2 Responses

  1. I have mixed feelings regarding this. In one sense I think it would be very interesting to walk through a full scale model of Noah’s Ark, on the other hand I thought we were supposed to focus on the sign signified, i.e. Christ and not on the sign. On the third hand there are many, many, Christians today who deny that Noah’s flood happened or that it was just a local flood, so it may have some profit in a skeptical society to have an ‘in your face’ reminder of the reality of the Word of God. On the other hand I didn’t know that Noah’s Ark had a train in it, (must be in the NIV) and the art gallery has the potential to be very antithetical to the Gospel.

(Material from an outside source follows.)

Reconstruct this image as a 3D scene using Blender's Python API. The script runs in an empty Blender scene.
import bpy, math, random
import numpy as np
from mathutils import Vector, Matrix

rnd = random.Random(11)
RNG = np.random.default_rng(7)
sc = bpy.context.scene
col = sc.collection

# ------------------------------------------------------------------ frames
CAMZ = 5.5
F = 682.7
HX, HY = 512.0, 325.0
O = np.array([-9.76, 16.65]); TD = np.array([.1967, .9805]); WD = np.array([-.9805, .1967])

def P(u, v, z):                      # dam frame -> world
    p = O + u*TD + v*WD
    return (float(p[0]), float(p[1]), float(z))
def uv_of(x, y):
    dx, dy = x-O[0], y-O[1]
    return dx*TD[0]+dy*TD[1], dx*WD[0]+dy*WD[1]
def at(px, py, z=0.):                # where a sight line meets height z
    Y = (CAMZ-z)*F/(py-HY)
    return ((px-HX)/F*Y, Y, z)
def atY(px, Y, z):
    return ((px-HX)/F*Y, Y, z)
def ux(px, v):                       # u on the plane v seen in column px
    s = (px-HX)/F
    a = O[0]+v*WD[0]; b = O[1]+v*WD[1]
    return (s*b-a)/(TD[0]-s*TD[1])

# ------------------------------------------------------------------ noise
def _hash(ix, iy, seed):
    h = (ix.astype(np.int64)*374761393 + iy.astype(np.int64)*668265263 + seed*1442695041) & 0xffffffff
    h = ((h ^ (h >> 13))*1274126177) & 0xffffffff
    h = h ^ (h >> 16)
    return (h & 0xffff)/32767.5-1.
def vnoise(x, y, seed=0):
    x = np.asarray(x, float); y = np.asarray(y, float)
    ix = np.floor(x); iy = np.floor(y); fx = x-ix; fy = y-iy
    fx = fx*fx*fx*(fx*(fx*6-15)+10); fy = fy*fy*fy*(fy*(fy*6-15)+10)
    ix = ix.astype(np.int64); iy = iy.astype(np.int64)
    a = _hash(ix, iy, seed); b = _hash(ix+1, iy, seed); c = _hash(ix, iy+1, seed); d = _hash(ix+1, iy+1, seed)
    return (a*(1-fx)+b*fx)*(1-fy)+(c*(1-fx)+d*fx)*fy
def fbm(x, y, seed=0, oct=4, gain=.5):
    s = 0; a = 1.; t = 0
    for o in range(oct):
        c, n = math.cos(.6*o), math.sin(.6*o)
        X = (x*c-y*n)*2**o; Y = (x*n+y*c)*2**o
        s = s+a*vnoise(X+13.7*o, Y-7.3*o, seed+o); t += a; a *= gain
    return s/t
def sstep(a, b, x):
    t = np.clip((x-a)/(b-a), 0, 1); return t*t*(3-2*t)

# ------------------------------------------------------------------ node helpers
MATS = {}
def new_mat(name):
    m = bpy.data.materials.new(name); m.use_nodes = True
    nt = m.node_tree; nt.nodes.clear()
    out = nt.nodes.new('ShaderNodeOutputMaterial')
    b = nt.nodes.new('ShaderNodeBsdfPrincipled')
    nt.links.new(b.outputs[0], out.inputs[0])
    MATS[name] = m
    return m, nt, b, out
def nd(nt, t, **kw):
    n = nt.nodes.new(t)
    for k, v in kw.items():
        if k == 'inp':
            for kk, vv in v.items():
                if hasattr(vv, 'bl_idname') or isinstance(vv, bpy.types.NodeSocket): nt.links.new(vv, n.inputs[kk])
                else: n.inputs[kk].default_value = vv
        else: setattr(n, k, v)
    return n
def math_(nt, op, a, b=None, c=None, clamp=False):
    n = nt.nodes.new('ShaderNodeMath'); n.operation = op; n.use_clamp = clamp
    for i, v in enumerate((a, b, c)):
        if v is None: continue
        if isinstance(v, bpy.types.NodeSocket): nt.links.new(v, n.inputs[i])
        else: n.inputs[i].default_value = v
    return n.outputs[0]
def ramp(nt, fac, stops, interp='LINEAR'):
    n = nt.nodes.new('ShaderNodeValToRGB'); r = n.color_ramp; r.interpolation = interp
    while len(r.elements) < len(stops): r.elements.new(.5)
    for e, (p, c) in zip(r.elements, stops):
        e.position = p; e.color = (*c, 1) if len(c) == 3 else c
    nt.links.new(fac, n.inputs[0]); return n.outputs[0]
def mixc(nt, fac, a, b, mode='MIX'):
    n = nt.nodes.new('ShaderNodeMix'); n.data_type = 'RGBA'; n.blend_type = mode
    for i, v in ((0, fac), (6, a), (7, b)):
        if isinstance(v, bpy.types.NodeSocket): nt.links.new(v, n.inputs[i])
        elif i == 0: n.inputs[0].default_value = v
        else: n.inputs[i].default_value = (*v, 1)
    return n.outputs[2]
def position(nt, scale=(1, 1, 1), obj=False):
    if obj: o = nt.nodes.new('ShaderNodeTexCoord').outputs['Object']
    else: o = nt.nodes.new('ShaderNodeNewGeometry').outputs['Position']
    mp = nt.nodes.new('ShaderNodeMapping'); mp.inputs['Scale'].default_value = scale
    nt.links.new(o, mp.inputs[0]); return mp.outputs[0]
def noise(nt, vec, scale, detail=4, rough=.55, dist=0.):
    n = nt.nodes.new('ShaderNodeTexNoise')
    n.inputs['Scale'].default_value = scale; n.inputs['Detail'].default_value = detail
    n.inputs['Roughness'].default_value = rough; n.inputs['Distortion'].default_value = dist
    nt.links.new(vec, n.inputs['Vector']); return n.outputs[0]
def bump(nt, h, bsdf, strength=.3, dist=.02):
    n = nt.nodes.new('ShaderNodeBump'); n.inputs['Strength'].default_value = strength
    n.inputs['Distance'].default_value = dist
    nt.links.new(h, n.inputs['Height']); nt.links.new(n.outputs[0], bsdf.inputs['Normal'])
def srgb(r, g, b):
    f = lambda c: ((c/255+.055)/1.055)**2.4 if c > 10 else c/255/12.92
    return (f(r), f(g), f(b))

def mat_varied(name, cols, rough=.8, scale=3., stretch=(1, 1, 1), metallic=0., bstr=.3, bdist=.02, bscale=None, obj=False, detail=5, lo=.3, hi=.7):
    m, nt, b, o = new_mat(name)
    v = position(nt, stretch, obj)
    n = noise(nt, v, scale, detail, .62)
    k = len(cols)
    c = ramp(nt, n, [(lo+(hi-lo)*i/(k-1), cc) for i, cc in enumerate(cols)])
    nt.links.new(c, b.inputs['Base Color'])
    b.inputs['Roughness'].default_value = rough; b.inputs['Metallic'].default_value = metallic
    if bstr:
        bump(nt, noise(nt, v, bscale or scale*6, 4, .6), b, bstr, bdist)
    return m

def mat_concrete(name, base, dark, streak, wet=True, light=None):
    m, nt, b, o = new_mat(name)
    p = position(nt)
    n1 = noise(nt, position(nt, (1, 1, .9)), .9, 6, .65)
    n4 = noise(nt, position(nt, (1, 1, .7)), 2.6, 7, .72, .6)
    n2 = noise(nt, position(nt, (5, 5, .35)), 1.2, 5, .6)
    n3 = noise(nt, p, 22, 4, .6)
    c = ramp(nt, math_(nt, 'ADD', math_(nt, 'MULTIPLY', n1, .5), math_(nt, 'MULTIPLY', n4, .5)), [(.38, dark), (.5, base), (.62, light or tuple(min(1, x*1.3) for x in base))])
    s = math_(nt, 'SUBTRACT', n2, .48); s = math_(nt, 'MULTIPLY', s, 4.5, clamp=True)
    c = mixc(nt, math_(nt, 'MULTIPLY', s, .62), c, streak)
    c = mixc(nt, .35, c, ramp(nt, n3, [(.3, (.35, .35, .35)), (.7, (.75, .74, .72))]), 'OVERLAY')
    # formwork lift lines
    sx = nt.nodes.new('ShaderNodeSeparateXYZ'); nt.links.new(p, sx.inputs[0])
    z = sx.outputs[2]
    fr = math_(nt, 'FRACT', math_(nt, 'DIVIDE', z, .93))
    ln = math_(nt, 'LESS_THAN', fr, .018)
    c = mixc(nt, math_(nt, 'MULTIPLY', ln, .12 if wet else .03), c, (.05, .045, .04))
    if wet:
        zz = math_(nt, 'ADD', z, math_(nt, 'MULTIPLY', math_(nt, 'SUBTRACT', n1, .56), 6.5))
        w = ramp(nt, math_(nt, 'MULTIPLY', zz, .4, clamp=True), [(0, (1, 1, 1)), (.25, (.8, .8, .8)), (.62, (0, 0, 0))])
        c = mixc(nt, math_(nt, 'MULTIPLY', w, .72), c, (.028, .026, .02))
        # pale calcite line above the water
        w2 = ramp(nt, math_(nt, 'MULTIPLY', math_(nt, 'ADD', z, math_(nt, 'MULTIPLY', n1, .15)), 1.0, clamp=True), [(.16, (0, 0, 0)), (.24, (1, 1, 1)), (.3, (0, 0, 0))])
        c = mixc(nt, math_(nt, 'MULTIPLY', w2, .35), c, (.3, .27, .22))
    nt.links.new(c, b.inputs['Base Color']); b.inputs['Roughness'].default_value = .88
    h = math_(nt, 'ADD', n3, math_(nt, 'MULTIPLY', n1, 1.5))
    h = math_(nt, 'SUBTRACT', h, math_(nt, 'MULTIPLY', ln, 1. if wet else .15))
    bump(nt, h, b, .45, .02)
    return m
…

    “Well, art is art, isn’t it? Still, on the other hand, water is water! And east is east and west is west and if you take cranberries and stew them like applesauce they taste much more like prunes than rhubarb does… now you tell me what you know.” Groucho Marx (sorry this seemed fitting somehow.}

  2. I think it’s interesting for what it is. I think a reproduction of the ark is certainly a worthwhile think so long as it’s educational. I’m willing to say the same thing with respect to the replica tabernacle in Lancaster County, PA. We shouldn’t go there expecting a theophanic glory-spirit, but building a replica so that people can see what it looked like is certainly fine with me.